Quand on n’attend rien d’un endroit, les surprises qu’on y découvre sont d’office agréables. Entre autres, on y a évidemment déniché quelques occasions de gâter nos proches, mais aussi des livres "de vacances" sur le bien-être mental personnel et surtout un petit livre de 141 pages à la couverture plutôt vilaine (mais ça c’est subjectif) trouvé par ma tendre et douce.
Mon appréhension sur cette couverture passée (je suis en effet cérébralement disponible souvenez-vous), je lis le dos de couverture qui finit par me convaincre tout autant qu’il a convaincu Sophie que le sujet m’intéresserait.
Comme la plupart des livres que j’achète en vacances, je le laisse de côté jusqu’à mon retour (et oui, j’en ai bien sûr sélectionnés d’autres avant de partir que j’aurai à peine le temps de lire).
C’est donc bien plus tard à Bruxelles que je retrouve le livre de Tommaso Melilli sur une pile posée sur la table du salon. Dès les premières lignes, je sens que je vais passer du bon temps.
Ce chef italien dont je n’avais jamais entendu parler est un génie. Il écrit (en français) comme il parle. Il est drôle, altruiste et émouvant. Ses lignes racontent la cuisine, la sienne, celle des autres, de sa mère, de sa terre natale, mais aussi d’ailleurs ou d’autres temps. Son récit, dans lequel il distille quelques recettes appétissantes et accessibles parle de cuisine donc, mais aussi vous l’aurez compris vu son sous-titre, d’histoire de la cuisine, des hommes et des femmes qui l’ont faite et qui la font, d’ingrédients, de techniques, de géographie, de philosophie, d’humanité attablée et nourrie depuis la nuit des temps.
C’est documenté, agréablement anecdotique, contemporain, analytique, justement critique et terriblement ludique.
Spaghetti Wars se vit et s’apprécie comme une discussion de fin de repas en été avec un ami cher, chef de surcroît.

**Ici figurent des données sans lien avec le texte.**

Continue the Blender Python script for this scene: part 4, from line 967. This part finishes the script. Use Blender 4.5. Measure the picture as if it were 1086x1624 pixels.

Les pensées qu’il nous livre dans ce premier ouvrage nous donnent furieusement envie de connaître le cuisinier, l’humain, l’être éclairé, mais aussi et bien sûr le désir de goûter sa cuisine autant que de cuisiner soi-même.
Une véritable trouvaille, une petite perle inespérée, un trésor à partager comme un vrai bon repas.
Spaghetti Wars - Journal du front des identités culinaires, de Tommaso Mellili.